## Exercise instructions
Write out exactly the lines that run from the line containing "MB().box((-gw / 2" through the line containing "tag(o, 'small nail"; both end lines belong to the answer.

## Data provided
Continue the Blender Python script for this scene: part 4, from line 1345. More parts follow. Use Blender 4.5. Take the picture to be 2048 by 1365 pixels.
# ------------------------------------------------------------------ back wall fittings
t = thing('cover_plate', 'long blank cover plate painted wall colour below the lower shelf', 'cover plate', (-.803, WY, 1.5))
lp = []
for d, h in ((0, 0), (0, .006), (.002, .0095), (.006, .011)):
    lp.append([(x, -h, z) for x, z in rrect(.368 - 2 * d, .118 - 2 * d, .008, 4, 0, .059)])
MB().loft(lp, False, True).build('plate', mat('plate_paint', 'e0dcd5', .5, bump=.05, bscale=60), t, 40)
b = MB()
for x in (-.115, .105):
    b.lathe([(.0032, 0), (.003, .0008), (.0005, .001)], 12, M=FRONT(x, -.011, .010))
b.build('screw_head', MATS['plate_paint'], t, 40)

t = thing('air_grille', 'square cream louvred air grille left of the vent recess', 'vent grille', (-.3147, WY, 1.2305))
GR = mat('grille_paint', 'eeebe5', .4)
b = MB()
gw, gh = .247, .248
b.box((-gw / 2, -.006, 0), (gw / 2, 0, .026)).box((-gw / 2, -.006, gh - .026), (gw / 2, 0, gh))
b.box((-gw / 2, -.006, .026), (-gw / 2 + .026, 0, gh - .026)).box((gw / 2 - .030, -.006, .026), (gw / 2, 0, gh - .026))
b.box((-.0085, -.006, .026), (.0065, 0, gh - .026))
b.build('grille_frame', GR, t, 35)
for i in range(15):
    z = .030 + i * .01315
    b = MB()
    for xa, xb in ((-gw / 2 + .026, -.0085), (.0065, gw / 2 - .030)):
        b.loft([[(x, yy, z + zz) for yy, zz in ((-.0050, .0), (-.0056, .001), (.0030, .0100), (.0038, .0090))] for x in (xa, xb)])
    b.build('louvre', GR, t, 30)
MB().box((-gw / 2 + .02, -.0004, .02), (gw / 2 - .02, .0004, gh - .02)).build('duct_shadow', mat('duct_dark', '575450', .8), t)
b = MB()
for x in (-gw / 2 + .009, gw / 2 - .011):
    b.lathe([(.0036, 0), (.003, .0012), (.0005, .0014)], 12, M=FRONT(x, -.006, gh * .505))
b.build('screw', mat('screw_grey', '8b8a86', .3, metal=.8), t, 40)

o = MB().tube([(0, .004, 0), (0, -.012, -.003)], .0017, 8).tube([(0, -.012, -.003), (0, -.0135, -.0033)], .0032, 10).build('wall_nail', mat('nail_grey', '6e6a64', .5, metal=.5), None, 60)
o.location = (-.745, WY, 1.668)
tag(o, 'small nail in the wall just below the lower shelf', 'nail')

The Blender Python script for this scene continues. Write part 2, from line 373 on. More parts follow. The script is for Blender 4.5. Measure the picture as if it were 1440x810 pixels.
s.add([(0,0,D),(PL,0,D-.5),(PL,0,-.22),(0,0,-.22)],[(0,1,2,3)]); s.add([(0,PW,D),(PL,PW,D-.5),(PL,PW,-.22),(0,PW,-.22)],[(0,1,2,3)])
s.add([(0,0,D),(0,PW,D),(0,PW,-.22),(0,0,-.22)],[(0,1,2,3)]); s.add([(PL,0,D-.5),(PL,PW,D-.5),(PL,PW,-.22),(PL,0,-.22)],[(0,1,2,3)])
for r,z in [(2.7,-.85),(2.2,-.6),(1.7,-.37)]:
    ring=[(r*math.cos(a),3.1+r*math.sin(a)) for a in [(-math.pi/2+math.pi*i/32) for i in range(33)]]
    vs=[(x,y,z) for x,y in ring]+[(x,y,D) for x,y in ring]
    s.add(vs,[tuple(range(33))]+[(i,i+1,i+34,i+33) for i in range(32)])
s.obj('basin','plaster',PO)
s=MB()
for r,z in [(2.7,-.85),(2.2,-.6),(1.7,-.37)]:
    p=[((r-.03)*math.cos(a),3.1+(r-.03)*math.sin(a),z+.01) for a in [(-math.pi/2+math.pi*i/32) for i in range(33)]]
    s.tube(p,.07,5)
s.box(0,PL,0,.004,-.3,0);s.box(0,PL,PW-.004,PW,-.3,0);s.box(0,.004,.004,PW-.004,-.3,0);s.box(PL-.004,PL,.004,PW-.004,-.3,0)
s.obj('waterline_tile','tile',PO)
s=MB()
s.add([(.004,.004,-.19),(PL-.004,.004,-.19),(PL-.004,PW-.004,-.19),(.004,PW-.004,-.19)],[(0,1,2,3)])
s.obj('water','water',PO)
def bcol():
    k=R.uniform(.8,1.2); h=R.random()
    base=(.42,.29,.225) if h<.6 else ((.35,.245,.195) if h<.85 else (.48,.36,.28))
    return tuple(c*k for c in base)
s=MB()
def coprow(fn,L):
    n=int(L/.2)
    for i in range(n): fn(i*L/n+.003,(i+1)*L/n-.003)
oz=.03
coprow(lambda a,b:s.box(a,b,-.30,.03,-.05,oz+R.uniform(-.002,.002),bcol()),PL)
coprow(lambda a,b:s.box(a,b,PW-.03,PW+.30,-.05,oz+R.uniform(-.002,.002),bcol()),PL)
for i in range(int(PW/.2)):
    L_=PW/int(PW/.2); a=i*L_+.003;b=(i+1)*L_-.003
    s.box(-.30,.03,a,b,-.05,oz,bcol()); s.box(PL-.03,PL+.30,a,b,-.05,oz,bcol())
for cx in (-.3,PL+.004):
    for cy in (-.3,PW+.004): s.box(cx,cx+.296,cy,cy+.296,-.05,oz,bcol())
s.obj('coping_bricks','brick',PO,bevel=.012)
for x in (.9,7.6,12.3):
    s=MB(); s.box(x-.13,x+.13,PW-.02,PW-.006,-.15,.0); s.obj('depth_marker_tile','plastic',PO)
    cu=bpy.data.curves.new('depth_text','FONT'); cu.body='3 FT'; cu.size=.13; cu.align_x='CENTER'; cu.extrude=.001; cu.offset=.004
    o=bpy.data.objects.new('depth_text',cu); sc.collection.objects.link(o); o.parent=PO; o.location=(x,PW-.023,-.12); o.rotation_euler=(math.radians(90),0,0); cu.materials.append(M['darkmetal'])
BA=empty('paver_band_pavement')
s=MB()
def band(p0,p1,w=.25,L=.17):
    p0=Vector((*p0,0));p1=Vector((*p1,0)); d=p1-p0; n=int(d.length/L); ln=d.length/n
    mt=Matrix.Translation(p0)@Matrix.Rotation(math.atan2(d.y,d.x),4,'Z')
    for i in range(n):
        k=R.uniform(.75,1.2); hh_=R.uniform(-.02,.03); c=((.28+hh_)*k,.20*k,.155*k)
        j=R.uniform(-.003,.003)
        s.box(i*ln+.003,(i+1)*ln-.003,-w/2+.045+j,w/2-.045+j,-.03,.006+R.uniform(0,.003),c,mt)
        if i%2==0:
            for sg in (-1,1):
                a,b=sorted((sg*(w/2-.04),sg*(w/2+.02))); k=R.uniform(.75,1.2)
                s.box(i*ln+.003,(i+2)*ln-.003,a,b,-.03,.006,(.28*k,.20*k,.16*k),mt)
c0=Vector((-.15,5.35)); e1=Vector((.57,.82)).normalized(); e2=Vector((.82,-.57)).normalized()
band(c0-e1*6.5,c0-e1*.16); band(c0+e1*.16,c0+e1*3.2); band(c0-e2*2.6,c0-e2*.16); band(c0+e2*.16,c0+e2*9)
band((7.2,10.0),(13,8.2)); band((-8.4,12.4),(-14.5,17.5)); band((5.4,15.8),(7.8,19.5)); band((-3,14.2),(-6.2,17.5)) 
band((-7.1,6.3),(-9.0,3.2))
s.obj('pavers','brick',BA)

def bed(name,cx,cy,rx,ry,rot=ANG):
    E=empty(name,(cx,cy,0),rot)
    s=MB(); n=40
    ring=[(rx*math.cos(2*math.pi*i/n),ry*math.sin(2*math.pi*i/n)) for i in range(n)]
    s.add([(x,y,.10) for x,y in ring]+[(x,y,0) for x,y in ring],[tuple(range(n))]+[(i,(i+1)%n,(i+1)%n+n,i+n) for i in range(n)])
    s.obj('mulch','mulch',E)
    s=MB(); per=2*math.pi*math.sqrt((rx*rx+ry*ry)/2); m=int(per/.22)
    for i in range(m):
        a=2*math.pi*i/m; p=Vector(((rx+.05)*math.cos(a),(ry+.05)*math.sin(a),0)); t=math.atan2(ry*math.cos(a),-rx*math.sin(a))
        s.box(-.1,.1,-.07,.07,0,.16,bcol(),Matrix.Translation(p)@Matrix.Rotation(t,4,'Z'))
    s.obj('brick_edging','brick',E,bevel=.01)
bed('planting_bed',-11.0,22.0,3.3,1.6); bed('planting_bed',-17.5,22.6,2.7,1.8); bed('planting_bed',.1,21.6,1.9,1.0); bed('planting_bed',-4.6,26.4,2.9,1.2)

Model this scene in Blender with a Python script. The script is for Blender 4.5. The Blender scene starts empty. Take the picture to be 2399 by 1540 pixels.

## Complete response
MB().box((-gw / 2 + .02, -.0004, .02), (gw / 2 - .02, .0004, gh - .02)).build('duct_shadow', mat('duct_dark', '575450', .8), t)
b = MB()
for x in (-gw / 2 + .009, gw / 2 - .011):
    b.lathe([(.0036, 0), (.003, .0012), (.0005, .0014)], 12, M=FRONT(x, -.006, gh * .505))
b.build('screw', mat('screw_grey', '8b8a86', .3, metal=.8), t, 40)

o = MB().tube([(0, .004, 0), (0, -.012, -.003)], .0017, 8).tube([(0, -.012, -.003), (0, -.0135, -.0033)], .0032, 10).build('wall_nail', mat('nail_grey', '6e6a64', .5, metal=.5), None, 60)
o.location = (-.745, WY, 1.668)
tag(o, 'small nail in the wall just below the lower shelf', 'nail')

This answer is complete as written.